HERE IS ONE LAST observation culled from the month just passed. The `Cat offense is now founded on spreading the floor and setting screens and cutting and slashing. Yet, just as it was when it was running the Princeton, it is most-dependent on jump shooting. "You're a product of who you have," Collins will say when this point is raised.
"We can't trade for Derrick Rose or Russell Westbrook. We are what we have. That's why we've got to find ways to get Alex in the post. We've got to get Drew in the post some. We've got to find ways to get to the foul line by different means. Driving. Posting. Because the fact of the matter is we're not going to get a lot of transition points with this team because we don't force a lot of turnovers and we don't run out that well."
To that point: Against Missouri his `Cats had just two fast-break points and against UCLA they had none.
ON THE ONE HAND, Collins, when asked what he has learned about his team through his first month with it: "What I really like about our team is we've showed we have a lot of fight in us. You look at that game in particular against UCLA. Your best player is out and they start the game up 14-1. A lot of teams would have said, `Hey, let's just get home. Let's pack it in.' Our guys didn't do that. They fought. We got back in the game. The rest of that half we played them even. They wore us down as the game went on. But there was a lot of fight in our group."
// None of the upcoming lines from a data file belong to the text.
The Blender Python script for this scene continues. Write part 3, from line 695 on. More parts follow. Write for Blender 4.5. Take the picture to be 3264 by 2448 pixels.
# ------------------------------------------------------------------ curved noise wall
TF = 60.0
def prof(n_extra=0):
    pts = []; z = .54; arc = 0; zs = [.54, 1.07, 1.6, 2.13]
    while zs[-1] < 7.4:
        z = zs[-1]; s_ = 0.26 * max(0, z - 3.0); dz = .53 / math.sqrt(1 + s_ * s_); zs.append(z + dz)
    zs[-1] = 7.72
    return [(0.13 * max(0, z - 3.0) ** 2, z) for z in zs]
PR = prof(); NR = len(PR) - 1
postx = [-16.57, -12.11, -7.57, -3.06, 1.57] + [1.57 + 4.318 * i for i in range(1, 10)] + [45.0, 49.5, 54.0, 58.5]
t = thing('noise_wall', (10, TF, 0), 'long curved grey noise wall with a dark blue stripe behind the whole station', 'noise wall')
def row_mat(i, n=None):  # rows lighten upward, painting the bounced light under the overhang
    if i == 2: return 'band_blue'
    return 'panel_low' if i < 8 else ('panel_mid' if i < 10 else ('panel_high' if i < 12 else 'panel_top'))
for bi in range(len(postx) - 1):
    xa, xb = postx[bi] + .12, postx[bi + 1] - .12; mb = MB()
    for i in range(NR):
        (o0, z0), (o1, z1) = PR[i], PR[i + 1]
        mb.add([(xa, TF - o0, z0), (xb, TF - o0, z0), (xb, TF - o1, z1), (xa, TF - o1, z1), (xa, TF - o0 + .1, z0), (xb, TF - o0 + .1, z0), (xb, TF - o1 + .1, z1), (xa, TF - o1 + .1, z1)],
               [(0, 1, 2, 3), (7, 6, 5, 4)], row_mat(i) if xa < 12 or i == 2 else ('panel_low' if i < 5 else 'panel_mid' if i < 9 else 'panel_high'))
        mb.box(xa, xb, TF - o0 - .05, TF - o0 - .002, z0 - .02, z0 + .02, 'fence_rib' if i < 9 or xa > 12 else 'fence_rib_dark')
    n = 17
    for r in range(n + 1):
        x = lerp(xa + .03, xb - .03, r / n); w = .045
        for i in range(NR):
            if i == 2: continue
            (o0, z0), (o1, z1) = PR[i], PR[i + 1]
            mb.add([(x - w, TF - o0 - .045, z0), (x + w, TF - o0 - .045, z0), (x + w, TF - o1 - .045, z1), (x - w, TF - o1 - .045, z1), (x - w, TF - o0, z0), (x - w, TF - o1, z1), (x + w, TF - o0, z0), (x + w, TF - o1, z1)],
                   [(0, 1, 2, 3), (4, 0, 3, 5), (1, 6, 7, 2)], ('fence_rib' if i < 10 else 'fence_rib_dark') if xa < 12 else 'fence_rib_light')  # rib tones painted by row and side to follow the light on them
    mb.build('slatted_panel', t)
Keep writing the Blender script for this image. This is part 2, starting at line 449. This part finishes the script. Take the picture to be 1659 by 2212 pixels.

ON THE OTHER HAND, Collins, on Wednesday's game with North Carolina State: "We're going down there to get a win. We've lost two games in a row. For us, we're trying change a culture and trying to change the way we view things. It's nice to say you play hard and you fight hard and all that. But the reality is we've lost two games in a row. So we need to have a sense of urgency and a little bit of a chip on our shoulder. We need to get back in that winning column. That's what this is about."